(AFP) - European leaders from both sides of the defunct Iron Curtain Friday marked the expansion of the Schengen passport-free travel zone to nine mostly ex-communist states, saying it was one more step to ending old divides.
"Today, along with the elimination of internal border controls, the citizens of nine European countries have lost their last reason to say,'I'm going to Europe' when leaving home to visit Paris, Rome or Lisbon," said Toomas Hendrik Ilves , president of Estonia, which was ruled by the Soviet Union for five decades after World War II.
"We are at home, our common European home," he said during a ceremony at the port of Tallinn.
European Commission President Jose Manuel Barroso said the expansion of the passport-free zone was "symbolic because it was almost unthinkable what we are living today, some years ago", before the fall of the Iron Curtain.
"Sometimes we use the word historic too easily, but this is indeed an historic moment," he said.
Barroso noted that no border checks mean not only freer travel for people, but also for goods.
"Less time means less costs, means our economies can become more competitive," he said.
Prime Minister Matti Vanhanen of Finland, who arrived by ferry from Helsinki for the ceremony, told AFP the the zone's expansion "unites the union in a genuine way".
Border controls were abolished at midnight Friday as eastern Europe's Czech Republic, Estonia, Hungary, Latvia, Lithuania, Poland, Slovakia and Slovenia, as well as the Mediterranean island of Malta, joined 15 nations, including Finland, already in the Schengen Treaty.
Estonian authorities decked the Tallinn port arrivals hall with the slogan: "No more passports. Just pass the port."
Estonia, which regained its independence from the crumbling Soviet bloc in 1991, was one of the eight ex-communist countries that joined the EU in 2004, giving its citizens visa-free access to western Europe.
Schengen is a bonus, because Estonia's 1.3 million inhabitants, like those of the other newcomer states, can now travel from the Arctic Circle in Norway to Portugal without showing a passport, although airport checks will remain in place until March.

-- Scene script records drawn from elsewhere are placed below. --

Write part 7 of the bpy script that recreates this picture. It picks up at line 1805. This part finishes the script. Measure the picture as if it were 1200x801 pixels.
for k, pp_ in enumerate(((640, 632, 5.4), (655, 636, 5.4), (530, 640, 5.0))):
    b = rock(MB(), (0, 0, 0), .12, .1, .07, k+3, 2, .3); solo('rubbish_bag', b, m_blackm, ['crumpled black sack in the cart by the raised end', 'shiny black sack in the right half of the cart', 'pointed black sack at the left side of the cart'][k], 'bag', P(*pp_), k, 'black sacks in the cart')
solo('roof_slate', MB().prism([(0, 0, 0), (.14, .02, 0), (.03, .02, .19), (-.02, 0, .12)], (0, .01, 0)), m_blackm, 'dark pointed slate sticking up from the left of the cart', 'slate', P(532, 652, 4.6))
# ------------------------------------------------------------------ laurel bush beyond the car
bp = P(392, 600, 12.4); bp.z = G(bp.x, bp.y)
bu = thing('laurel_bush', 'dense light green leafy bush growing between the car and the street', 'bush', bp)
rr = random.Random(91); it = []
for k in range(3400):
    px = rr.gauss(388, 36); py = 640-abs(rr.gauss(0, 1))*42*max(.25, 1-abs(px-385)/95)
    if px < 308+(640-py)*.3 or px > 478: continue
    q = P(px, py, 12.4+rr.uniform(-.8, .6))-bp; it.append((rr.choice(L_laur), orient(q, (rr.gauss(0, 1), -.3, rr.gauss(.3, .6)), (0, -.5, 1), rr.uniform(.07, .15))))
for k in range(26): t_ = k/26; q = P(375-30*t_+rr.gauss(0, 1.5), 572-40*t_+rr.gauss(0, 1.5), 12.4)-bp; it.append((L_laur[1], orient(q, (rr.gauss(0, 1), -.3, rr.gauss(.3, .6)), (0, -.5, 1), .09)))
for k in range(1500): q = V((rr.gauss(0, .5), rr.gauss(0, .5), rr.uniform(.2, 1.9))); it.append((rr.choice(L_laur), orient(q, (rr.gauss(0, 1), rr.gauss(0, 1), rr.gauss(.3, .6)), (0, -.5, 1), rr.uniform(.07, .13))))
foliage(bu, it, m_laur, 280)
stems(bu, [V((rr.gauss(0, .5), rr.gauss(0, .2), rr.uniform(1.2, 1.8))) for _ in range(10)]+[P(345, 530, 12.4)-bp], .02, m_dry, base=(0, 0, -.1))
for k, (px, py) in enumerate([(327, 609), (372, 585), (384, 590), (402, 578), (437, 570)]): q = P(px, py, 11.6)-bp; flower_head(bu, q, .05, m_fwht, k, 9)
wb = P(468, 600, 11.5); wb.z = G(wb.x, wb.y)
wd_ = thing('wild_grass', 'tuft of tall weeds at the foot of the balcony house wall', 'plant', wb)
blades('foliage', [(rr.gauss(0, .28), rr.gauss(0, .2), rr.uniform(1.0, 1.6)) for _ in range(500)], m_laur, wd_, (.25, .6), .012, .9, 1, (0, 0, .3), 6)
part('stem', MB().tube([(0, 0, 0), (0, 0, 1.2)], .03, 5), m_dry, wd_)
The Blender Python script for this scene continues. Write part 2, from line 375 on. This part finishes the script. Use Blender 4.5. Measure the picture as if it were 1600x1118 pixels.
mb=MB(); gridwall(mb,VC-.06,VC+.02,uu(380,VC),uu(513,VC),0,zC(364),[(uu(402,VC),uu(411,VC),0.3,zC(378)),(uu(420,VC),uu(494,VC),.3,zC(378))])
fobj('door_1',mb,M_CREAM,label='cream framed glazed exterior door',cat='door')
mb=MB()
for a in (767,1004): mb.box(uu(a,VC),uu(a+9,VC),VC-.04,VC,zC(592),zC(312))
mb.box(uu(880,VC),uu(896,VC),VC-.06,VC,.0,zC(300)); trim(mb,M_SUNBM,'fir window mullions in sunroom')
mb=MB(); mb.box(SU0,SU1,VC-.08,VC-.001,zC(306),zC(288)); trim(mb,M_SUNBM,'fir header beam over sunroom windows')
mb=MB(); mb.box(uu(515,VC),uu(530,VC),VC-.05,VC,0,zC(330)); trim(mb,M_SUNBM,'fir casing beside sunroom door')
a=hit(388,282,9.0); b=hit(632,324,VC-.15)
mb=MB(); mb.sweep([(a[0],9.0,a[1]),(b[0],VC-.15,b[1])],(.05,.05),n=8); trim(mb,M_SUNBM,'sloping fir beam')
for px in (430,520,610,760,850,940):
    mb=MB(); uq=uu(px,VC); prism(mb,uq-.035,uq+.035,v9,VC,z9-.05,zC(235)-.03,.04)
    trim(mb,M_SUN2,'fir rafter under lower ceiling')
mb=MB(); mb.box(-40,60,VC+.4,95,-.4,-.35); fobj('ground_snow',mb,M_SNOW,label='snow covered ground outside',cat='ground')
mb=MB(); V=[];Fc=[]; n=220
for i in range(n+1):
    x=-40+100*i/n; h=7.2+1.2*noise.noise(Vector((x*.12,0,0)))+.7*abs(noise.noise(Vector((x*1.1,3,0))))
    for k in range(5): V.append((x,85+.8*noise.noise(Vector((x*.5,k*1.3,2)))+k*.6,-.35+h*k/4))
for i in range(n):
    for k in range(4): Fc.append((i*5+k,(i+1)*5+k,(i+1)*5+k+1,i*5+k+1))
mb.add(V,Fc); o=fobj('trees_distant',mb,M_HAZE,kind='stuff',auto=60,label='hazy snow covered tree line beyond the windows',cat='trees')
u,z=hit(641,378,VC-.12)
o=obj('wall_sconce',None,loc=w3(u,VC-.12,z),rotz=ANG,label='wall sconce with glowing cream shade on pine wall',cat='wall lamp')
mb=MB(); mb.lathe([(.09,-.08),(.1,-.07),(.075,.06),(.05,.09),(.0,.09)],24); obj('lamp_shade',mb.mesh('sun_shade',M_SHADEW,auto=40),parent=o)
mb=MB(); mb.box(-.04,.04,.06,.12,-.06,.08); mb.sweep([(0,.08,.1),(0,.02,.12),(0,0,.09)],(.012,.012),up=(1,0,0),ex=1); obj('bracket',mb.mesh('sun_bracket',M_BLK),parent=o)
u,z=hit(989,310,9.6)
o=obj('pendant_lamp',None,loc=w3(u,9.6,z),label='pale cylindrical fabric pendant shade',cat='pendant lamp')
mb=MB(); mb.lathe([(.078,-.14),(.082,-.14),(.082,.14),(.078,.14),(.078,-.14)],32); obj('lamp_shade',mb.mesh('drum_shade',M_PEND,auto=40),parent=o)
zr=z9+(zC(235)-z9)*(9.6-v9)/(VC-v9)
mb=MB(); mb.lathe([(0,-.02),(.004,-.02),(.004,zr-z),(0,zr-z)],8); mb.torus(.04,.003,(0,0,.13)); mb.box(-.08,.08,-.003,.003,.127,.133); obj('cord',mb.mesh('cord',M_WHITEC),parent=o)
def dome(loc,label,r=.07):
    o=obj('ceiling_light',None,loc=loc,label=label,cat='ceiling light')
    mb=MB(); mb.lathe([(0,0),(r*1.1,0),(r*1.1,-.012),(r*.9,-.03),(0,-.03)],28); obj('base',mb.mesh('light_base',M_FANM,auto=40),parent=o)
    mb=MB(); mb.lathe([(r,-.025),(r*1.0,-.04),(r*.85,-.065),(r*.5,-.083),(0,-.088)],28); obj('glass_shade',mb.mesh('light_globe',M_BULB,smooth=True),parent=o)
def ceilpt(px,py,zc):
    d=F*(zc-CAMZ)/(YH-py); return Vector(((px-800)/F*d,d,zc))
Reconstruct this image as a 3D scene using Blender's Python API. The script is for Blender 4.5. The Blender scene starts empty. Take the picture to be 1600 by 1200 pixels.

"This is a great day for Estonia, and also for eastern Europeans, because the division of Europe is over," Estonian Interior Minister Juri Pihl told AFP.
The huge expansion means that the population of the free-movement zone has reached 400 million.
Elsewhere in Europe, other leaders hailed the zone's enlargement.
"This is an historic moment for which we have been waiting for a long time," German Chancellor Angela Merkel said in the small town of Zittau on the German-Polish-Czech border.
"Those of us who are a little older know that such freedom is not something we could take for granted," said Merkel, who grew up behind the Iron Curtain in the former East Germany.
"This is one further step towards European integration," said Polish Prime Minister Donald Tusk, whose country's 646-kilometre border with Germany is one of the most bitterly contested in Europe's history.
Slovenia's foreign minister meanwhile said his country's entry into the passport-free zone had ended any animosity with neighbouring Austria.
"At the border we will have a friend, not an enemy," Dmitrij Rupel said during a ceremony at a tunnel on a highway, marking the border between Slovenia and Austria.
"The lifting of barriers is a further meaningful step towards rapprochement and mutual trust," Austrian Foreign Minister Ursula Plassnik said, noting that it came barely 20 years after the fall of the Iron Curtain.
The Schengen expansion has taken years of preparation and the European Union estimates that about one billion euros (1.4 billion dollars) has been spent on improving security on the zone's new outer frontiers.
Security services in some of the old Schengen states, notably Germany and Austria, have warned that the lifting of border controls could trigger a crime wave.
But European Commissioner Franco Frattini , who is responsible for security issues, downplayed the worries, noting that police cooperation has been strengthened to allow cross-border surveillance and pursuit of suspects over frontiers.